Saturday, March 31, 2012

How Katniss Everdeen of District 12 Triumphed Over John Carter of Mars


Frontispiece from the first edition of The Gods Of Mars


As the month of March draws to a close, the dust is settling on the film versions of two beloved science fiction books. Leading off the month on March 9 was John Carter -the long awaited adaptation of Edgar Rice Burrough's "A Princess of Mars."


Following two weeks later was the movie version of Suzanne Collins' "The Hunger Games."


By now everyone knows the story: The Hunger Games had one of the most successful openings in motion picture history. John Carter failed to find an audience to earn back what it cost to make.

Were we to judge the two films simply by the money earned on their release, we could surmise that The Hunger Games was literally one of the greatest stories ever told, and John Carter was one of the worst films ever made.

But neither is true.

Both are top notch science fiction tales, and I predict that both will be considered classics by future generations of science fiction fans.

But in the present, I'm intrigued at how one rose to the top of the charts, and the other flounders.

If ever there was a cursed movie project, John Carter may be it. Based on the 1912 book by Edgar Rice Burroughs, the first attempt to make the movie was by animator Bob Clampett who collaborated with Burrough's son in the 1930's.



Had the two found studio backing to produce the movie, it would have preceeded Snow White and the Seven Dwarves as the first full length animation film. However, the only interested studios wanted a musical comedy telling of the story. Burroughs and Clampett shelved the project.

Its only been recently with modern advances in computer generated images that a live action film version of the story could be attempted (although a very cheesy direct to DVD version was made with Tracy Lords and Antonia Sabate Jr.)


As cheesy as this version was, the film makers at least had the forethought to invoke Edgar Rice Burroughs by name and the novel on which their film was based in the trailer for it.

Over the last decade, one director after another seemed destined to fail at making a major motion picture version of it. Paramount pictures had optioned the script and Robert Rodgriguez was set to direct -until he ran afoul of the Director's Guild over allowing Frank Miller a "co-directing" credit for Sin City and was replaced by Kerry Conran of the movie "Sky Captain and the World of Tomorrow." He, in turn, was replaced by Jon Favreau, and the whole project was shelved, when Paramount decided it needed a Star Trek reboot in 2009.
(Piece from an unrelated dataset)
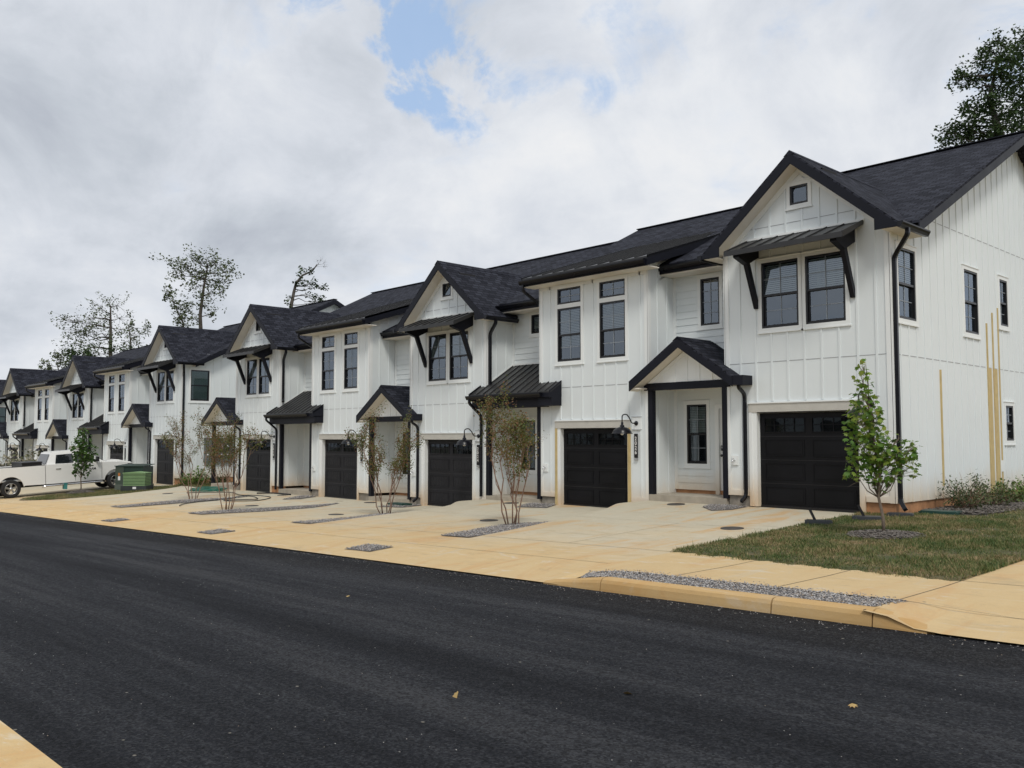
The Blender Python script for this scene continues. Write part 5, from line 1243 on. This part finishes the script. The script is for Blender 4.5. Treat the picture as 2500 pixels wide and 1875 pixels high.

That's when Disney picked up the film and assigned it to director Andrew Stanton.

Despite the fact that Burrough's Martian Series is largely lost to modern readers, it was highly influential in its time. Such movies and books as Star Wars, Avatar, Buck Rogers, and Dune have all been influenced by those books. Authors Ray Bradbudy, Robert Heinlein, Michael Chrichton and Frank Herbert have all listed Burroughs as a major influence on their bodies of work. Over the years, Marvel, DC and Gold Key comics all ran John Carter of Mars lines at various times, and Burrough's son John Coleman Burroughs had a daily Martian newspaper strip in the funnies in the 1940's.

Yet, to the modern science fiction reader, The Martian Series is ancient history. Its primary appeal is to readers of my generation and older who read it as youngsters.

The Hunger Games, on the other hand is a four year old novel that as a property, couldn't be much hotter. Based on the young adult novel of the same name, The Hunger Games had a ready-made youth audience which the film makers were eager to please.

Whereas John Carter of Burrough's Martian series needed to be reintroduced into the pop culture, Katniss Everdeen of Collin's Hunger Games needed no introduction to the masses of young people, who flocked to see the story created for the silver screen.

Having seen both movies, I can attest both have weaknesses and strengths -but both are worth seeing. The greatest sin of John Carter is that it was written a century ago, and its most loyal fans fall outside the youthful demographic required to make such an expensive movie a blockbuster. But to those of us who are students of where science fiction has been in the past and where it is heading in the future, both movies should be on our must-see list.